Le Parisien – Face au «mépris» de l’Etat, les maires d’Ile-de-France relancent le débat sur la décentralisation

A un an de l’élection présidentielle, l’Association des maires d’Ile-de-France (Amif) lance une grande consultation pour faire «remonter les besoins» des élus locaux, qui se sentent oubliés par les pouvoirs publics.

Avant de se voir imposer une énième réforme venue d’en haut, les maires d’Ile-de-France anticipent. Ce mardi, l’Amif a annoncé le lancement d’une consultation pour une « nouvelle et véritable décentralisation ».

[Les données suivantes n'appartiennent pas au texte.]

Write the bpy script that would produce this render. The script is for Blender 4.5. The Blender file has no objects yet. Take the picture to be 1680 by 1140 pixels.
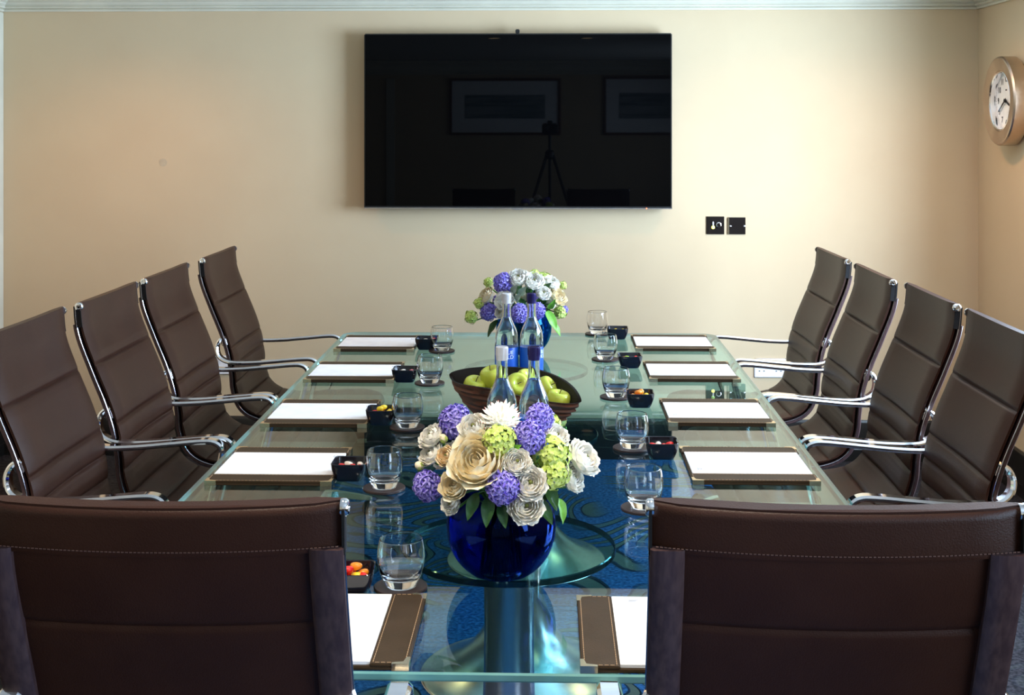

L’équipe réunie autour de Stéphane Beaudet, président de l’Association des maires d’Ile-de-France et maire (SE) d’Evry-Courcouronnes (Essonne), veut profiter de cette période d’avant présidentielle pour « faire remonter les besoins », dépeindre « la réalité démocratique » et proposer « la vision des maires d’Ile-de-France » à tous les candidats à la présidentielle.

Car si le débat ressurgit « assez régulièrement », note-t-il, la réforme de fond annoncée par l’actuel gouvernement n’a « jamais vu le jour ». Mais chacun s’y attend : il en sera autrement sous le prochain président.

Devenus «les couteaux suisses de la République»

Sous forme de questionnaire électronique, les quelque 1200 maires de la région vont pouvoir s’exprimer « librement » sur un sujet qui les anime. « Je vibre quand j’entends le mot décentralisation », plaisante à peine Jacques JP Martin. L’élu (LR) de Nogent-sur-Marne (Val-de-Marne) rappelle combien les maires sont aujourd’hui « les couteaux suisses de la République », « tenus de prendre leurs responsabilités », mais sans plus aucune « autonomie fiscale ni financière ».

Toutes les voix pourront s’exprimer. La Ville de Paris au même titre que les communes rurales – qui forment 75 % du territoire francilien –, que les communes riches ou celles qui abritent des quartiers populaires.

Six tables rondes seront ensuite organisées en mai-juin, abordant à la fois le rapport à l’Etat, les modes de fonctionnement, l’avenir institutionnel à donner, quitte à ce qu’il soit une exception au regard du poids de l’Ile-de-France…

Un bilan de la consultation attendu le 30 juin

« Ce sera une photographie, qui permettra le débat avec l’ensemble des acteurs institutionnels », défend l’instigateur de la démarche, Jean-Philippe Dugoin-Clément, premier vice-président de l’Amif et maire (UDI) de Mennecy (Essonne). Et ce, à l’heure où le projet de loi 4D (pour différenciation, décentralisation, déconcentration et décomplexification), « essentiellement technique », évacue ces sujets majeurs, selon lui.

Les résultats seront présentés au congrès de l’Amif, prévu pour l’heure au 30 juin. Y aura-t-il consensus ? « Il y en aura forcément sur la défense de l’institution communale, assure Patrice Leclerc, maire (PCF) de Gennevilliers (Hauts-de-Seine). Le gouvernement et son mépris envers les élus ont eu le mérite de nous souder entre nous. »

Unanimes, ils le sont sur ce maire « à portée de baffes à qui l’on demande tout mais qui a de moins en moins de possibilités d’agir. Il faut une vraie décentralisation et pas une recentralisation déguisée », résume Bernard Rigault, maire (DVD) de Moussy-le-Neuf (Seine-et-Marne).

La question des finances revient sur la table

Exemples de cette main de l’Etat toujours plus forte? Stéphane Beaudet en donne deux. Sous un précédent gouvernement, les bailleurs sociaux ont été exonérés de taxe foncière, « des subsides que nous percevions ». Et plus récemment : le plan de relance. « L’argent est distribué aux préfets qui redistribuent les dotations aux communes mais sur des projets dont l’orientation a été fixée par le gouvernement », s’agace le président de l’Amif.

Quant aux divergences, l’Amif s’y attend aussi. « Ce travail n’a pas vocation à avoir une position commune sur tout », relève Jean-Philippe Dugoin-Clément. Surtout sur le volet institutionnel, alors que le débat sur la Métropole du Grand Paris (MGP) n’est toujours pas tranché.

Le Forum métropolitain, autre organe réunissant différentes collectivités, a d’ailleurs engagé des auditions sur le sujet. Mais pour Patrick Ollier (LR), président de la MGP, « on ne va pas refaire tous les six mois une consultation. Ce débat, s’il doit se tenir, aura lieu après la présidentielle ».